Thats a great package of cards from Nick, though -- good stuff all around.
night owl said…
Gotta be Larry Cox. http://www.tradingcarddb.com/ViewCard.cfm/sid/81/cid/21740/1979-Topps-489-Larry-Cox
Nick said…
I do often wonder what's going to happen in twenty years when people my age now are in their forties. Surely they won't still like Miley Cyrus and whatever awful sitcom is on TV now...right?

But anyways, glad you enjoyed the cards! Didn't realize I sent you two Pedersons but glad you needed both. Call it a happy accident.
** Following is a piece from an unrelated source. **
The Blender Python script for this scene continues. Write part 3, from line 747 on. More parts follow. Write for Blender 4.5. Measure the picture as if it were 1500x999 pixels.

And "Necessary but Hardly Desired" probably sums up Series 2 in one phrase.
RAZ said…
I'm wearing Zubaz pants right now! I wasn't born yet in the 70's, so it's hard for me to have much nostalgia for that decade. And if I did have nostalgia for the 70's all the 70's kids would be angry at me for appropriating their decade. They did put out some cool cards back then, though, and I collect them when I can.
Don said…
That's the one I was thinking of.
GOGOSOX60 said…
I know what's missing from Archives. An OPC version of 1979 cards. "Now with Cubs"
carlsonjok said…
I think the 20 year rule tends to map the distance between intellectual awakening and disposable income.
Fuji said…
Can't believe the 20-year nostalgia cycle never occurred to me... even though it was standing right in front of me for the last four decades. It's so true... and a BIG reason I blog is for the nostalgic feeling. As for decades... I'm more of an 80's kind of guy. But since there's so many cool cards from the 90's... that decade is easier for me to blog about.